Friday, January 17, 2014

Puerto Rico: US Congress Expected to Fund Referendum on Statehood, Alternatives

According to EFE, the US House of Representatives’ approval of a budgetary line item to provide funding for a referendum supervised by Washington on Puerto Rico’s legal status is considered historic by pro-statehood parties in the island.

It is expected that the Senate will approve the budget bill in the next few days.

Pedro Pierluisi, whose opposition party, the New Progressive Party (NPP), is in favor of making Puerto Rico the 51st state, said that late Wednesday evening (January 15) the House approved the allocation of $2.5 million to organize the referendum. 

The funding has no deadline or time limit and is subject to the requirement that the funds also be used to inform and educate the Puerto Rican public about the different options among which they will be allowed to choose.

The referendum will consult Puerto Ricans about their opinions on the island’s relationship with Washington and will be conditional upon the US Department of Justice approving the results of the referendum, so that it can be guaranteed that the phrasing of the questions adheres to the Constitution.

COMMENT: Incumbent Governor Alejandro García Padilla, who is also the leader of Puerto Rico’s other main party, the Popular Democratic Party (PDP), favors maintaining the island’s status as a Free Associated State, or Commonwealth, of the US.

The US invaded Puerto Rico during the Spanish-American War.

Island residents were granted US citizenship in 1917, but they cannot vote in presidential elections, though Puerto Ricans living in the continental United States can.

Since 1952, the island has been a Free Associated State of the United States, an unincorporated territory with broad internal autonomy.

Fifty-four percent of Puerto Rican voters supported a change in status in a non-binding referendum coinciding with the November 2012 gubernatorial election.

The ballot consisted of two questions.

Sixty-one percent of those who answered the second question favored statehood over the other two choices: enhanced commonwealth status – the PPD’s proposal – or independence.

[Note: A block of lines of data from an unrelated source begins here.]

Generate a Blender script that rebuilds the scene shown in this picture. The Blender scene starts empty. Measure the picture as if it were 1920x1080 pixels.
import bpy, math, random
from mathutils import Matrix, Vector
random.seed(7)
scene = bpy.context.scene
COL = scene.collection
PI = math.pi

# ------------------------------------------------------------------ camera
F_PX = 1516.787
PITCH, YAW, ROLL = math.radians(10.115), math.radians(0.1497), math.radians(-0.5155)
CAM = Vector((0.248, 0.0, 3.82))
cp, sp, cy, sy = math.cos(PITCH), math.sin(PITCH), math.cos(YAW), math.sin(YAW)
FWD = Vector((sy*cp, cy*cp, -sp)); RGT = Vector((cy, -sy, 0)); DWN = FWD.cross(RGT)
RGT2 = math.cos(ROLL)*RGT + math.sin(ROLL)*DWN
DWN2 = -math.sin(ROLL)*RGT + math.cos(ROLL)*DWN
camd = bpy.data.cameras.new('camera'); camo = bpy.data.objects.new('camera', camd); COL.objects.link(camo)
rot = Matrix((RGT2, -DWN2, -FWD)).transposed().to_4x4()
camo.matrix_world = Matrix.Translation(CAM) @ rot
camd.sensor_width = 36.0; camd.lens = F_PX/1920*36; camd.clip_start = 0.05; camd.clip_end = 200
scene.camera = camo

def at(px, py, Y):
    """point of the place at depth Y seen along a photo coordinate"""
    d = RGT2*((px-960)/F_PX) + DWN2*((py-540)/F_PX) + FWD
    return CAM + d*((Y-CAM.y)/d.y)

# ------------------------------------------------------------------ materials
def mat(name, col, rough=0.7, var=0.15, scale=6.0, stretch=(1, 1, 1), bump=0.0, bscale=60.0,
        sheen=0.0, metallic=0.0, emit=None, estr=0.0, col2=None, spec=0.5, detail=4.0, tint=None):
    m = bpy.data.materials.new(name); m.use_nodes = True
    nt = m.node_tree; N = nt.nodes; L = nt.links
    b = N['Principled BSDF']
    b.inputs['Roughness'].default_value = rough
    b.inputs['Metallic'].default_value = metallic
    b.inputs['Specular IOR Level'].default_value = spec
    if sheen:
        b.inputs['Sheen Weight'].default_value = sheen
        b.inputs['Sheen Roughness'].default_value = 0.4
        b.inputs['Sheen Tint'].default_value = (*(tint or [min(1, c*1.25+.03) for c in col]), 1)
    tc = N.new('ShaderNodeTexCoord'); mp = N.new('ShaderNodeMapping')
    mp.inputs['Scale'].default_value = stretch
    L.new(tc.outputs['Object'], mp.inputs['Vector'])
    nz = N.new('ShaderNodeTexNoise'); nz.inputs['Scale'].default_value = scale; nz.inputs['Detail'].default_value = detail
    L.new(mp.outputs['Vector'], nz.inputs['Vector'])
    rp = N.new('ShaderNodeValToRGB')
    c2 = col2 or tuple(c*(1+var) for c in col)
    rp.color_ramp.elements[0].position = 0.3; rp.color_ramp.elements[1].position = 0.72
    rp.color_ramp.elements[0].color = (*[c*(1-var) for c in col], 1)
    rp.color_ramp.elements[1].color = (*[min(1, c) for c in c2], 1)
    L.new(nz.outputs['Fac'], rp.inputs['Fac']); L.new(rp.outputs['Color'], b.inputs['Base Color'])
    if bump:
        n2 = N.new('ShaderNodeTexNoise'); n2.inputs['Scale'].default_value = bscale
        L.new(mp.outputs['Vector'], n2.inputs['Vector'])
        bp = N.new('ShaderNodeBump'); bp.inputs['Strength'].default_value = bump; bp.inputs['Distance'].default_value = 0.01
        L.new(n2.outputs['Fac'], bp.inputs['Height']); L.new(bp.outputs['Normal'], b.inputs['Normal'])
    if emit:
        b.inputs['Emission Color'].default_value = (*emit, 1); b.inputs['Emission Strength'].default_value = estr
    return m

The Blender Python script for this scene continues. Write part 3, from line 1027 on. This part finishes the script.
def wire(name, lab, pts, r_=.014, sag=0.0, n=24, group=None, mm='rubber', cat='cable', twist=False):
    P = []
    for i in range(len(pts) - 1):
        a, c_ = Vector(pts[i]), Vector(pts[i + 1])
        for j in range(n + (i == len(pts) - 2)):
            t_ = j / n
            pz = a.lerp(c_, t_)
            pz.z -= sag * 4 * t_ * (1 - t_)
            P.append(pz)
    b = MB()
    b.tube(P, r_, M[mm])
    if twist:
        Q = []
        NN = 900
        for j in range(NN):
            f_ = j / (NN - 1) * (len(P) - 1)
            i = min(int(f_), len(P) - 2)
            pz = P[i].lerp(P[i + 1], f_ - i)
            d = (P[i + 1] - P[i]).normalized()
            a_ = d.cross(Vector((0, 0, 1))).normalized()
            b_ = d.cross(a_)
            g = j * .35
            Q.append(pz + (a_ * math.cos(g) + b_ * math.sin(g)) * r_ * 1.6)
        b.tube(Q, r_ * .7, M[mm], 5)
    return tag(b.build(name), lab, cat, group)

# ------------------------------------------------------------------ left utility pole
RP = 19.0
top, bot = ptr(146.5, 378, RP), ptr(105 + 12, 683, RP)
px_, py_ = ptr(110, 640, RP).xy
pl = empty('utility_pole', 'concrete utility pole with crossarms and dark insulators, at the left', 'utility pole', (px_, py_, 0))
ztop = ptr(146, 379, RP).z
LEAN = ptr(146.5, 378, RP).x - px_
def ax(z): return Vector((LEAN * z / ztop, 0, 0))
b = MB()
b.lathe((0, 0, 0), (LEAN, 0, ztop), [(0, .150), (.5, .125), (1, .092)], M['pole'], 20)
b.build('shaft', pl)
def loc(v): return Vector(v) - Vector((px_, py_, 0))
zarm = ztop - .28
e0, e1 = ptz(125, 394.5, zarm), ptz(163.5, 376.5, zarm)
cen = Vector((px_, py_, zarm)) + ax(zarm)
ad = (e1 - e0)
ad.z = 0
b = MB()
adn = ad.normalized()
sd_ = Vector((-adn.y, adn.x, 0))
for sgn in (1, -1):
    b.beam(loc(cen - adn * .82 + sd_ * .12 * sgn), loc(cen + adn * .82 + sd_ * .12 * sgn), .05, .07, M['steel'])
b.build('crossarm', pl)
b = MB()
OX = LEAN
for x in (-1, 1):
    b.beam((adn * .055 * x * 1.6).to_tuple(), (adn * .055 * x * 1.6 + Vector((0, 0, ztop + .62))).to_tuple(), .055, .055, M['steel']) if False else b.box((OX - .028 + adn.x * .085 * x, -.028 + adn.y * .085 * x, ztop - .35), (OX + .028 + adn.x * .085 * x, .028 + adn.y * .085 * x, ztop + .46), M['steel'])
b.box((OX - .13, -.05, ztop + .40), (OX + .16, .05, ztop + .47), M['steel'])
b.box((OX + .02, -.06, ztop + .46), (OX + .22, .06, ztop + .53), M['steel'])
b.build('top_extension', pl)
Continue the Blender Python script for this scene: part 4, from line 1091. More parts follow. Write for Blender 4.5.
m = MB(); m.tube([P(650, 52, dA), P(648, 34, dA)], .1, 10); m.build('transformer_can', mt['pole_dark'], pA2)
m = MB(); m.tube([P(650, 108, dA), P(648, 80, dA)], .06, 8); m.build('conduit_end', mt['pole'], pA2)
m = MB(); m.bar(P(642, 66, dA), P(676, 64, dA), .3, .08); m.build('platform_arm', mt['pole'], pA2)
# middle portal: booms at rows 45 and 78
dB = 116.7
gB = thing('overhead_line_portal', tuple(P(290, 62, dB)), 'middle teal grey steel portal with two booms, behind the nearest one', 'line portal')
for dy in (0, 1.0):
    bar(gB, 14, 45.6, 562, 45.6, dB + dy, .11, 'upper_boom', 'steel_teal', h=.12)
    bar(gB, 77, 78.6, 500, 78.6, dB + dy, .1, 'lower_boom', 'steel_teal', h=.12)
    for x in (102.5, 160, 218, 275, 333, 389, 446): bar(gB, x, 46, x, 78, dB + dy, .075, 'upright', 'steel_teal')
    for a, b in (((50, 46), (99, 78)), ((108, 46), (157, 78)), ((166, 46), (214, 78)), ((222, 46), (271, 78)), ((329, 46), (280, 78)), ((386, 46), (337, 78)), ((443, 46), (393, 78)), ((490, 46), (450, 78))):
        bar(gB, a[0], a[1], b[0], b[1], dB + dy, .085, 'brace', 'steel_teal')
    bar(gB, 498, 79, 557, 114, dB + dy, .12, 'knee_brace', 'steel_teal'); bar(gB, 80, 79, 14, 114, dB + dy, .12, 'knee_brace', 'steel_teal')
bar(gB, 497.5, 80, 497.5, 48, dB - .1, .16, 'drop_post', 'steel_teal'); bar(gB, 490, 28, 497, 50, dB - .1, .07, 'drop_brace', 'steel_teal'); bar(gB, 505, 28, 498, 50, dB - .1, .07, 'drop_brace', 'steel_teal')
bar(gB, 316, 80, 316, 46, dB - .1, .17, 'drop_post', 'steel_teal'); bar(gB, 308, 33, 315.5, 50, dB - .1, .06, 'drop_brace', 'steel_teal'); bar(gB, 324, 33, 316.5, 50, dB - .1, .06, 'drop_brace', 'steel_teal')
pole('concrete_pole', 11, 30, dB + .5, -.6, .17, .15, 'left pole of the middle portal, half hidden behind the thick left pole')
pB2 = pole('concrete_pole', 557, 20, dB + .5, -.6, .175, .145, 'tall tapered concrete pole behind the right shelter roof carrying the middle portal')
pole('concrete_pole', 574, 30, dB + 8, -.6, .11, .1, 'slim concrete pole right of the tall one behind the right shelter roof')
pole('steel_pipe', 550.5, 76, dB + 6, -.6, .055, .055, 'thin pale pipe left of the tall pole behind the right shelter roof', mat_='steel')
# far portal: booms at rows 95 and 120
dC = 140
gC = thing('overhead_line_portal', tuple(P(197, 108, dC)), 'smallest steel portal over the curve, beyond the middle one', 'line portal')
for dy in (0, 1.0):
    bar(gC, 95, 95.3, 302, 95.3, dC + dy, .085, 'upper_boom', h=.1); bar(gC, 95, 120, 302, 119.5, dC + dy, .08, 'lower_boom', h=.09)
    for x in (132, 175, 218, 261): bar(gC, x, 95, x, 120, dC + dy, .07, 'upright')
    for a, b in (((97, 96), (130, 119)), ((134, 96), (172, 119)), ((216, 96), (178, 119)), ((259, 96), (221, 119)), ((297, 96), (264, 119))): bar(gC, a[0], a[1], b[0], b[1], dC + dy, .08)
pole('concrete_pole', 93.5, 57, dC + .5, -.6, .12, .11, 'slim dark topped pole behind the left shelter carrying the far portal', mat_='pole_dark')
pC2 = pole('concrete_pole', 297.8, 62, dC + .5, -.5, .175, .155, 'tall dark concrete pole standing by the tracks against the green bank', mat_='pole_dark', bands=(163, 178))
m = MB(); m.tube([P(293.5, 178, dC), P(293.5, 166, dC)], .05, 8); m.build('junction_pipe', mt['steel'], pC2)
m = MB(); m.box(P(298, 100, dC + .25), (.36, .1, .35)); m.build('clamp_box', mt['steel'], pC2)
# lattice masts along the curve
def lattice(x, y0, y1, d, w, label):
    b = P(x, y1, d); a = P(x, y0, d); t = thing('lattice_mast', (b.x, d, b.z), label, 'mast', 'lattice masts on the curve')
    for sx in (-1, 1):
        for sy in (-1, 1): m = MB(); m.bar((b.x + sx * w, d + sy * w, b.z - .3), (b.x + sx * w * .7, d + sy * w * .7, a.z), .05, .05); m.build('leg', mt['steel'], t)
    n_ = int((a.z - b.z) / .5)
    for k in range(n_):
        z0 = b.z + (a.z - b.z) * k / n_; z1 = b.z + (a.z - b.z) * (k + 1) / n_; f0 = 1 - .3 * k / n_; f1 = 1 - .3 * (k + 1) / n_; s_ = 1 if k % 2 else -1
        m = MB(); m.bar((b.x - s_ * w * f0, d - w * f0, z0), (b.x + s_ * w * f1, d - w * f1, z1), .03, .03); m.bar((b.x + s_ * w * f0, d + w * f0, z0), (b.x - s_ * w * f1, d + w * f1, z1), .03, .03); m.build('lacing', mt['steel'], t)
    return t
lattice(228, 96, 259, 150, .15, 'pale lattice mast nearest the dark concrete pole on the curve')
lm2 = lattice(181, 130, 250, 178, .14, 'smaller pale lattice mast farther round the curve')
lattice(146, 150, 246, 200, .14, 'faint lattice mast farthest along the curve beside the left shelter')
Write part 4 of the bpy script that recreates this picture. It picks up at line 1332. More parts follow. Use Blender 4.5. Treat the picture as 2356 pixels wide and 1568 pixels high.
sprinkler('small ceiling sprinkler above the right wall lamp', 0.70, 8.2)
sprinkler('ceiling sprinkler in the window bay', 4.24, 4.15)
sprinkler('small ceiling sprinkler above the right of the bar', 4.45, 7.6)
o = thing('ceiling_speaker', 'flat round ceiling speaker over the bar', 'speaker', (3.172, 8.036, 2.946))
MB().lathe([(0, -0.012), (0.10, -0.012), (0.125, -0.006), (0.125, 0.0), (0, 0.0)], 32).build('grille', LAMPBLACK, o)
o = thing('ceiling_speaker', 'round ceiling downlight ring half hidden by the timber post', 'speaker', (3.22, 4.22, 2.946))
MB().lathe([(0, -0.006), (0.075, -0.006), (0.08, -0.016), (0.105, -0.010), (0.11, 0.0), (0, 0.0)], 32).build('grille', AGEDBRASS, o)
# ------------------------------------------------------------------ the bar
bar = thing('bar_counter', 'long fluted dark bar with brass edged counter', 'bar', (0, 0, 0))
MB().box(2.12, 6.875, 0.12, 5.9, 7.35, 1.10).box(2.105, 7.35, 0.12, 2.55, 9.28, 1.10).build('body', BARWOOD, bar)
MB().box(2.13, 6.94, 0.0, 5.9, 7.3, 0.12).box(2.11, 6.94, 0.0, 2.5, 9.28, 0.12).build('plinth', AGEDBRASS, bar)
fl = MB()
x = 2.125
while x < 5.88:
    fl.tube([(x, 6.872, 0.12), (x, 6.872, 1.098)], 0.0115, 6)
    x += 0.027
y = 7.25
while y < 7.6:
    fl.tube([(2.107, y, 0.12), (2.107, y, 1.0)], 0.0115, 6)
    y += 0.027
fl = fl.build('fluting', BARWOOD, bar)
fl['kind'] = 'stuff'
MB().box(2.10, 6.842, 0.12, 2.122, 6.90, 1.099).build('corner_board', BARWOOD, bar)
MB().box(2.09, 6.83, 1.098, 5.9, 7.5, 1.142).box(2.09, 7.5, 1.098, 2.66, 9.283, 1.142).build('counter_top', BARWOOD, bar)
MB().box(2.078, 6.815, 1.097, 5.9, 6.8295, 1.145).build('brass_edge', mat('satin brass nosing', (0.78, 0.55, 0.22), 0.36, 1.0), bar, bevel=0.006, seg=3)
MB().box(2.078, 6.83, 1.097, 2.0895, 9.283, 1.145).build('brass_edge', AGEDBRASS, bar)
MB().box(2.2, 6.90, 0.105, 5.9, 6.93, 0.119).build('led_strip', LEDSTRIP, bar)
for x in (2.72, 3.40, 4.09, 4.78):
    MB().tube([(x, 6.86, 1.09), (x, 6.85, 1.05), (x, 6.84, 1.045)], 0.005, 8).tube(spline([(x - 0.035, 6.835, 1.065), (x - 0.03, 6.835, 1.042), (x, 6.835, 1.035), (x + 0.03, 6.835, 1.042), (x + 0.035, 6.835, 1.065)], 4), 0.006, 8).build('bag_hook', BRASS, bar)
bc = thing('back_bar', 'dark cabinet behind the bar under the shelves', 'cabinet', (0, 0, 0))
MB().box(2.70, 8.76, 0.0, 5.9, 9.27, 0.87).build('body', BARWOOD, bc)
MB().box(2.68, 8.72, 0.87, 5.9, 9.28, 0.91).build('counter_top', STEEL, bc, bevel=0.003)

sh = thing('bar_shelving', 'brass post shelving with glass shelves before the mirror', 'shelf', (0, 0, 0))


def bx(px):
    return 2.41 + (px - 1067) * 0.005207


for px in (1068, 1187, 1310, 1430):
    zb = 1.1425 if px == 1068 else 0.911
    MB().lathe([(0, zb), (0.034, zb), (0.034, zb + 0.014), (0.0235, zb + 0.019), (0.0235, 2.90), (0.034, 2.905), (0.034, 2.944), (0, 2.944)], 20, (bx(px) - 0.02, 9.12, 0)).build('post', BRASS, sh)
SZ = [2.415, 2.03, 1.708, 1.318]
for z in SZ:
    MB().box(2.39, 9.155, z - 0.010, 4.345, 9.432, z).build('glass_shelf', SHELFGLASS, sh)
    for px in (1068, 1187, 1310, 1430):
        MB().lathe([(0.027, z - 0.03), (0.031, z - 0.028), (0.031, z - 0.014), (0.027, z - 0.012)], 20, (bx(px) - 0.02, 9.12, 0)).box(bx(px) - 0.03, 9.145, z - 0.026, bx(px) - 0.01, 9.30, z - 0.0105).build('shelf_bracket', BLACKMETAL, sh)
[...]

More than 460,000 Puerto Ricans who voted on the first status question did not respond to the second question, thus nullifying the results.

Pierluisi is of the opinion that the only possible options for Puerto Rico’s future status are US statehood or independence.

One can only hope that the incumbent governor, who opposes statehood, and the NPP, who is in favor of statehood, will ensure that the referendum is objectively implemented, although given the fact that Washington, DC has rendered lobbying a global art-form, a truly fair referendum is unlikely.

From a law enforcement standpoint, the fact that Puerto Rico has a crime rate DOUBLE that of Chicago, IL—the highest crime rate in the US Mainland—and a homicide clearance rate of only 25% suggests that making Puerto Rico the 51st state would be an unwise decision.

With all of the US’ challenges under the Obama Administration, adding Puerto Rico as the 51st state would simply exasperate Washington’s already overloaded political agenda.

Of course, given the fact that 75% of the Latin vote cast their vote for President Obama in the last presidential election, suggests that it is in the Democratic Party’s best interest to see Puerto Rico becoming the 51st state.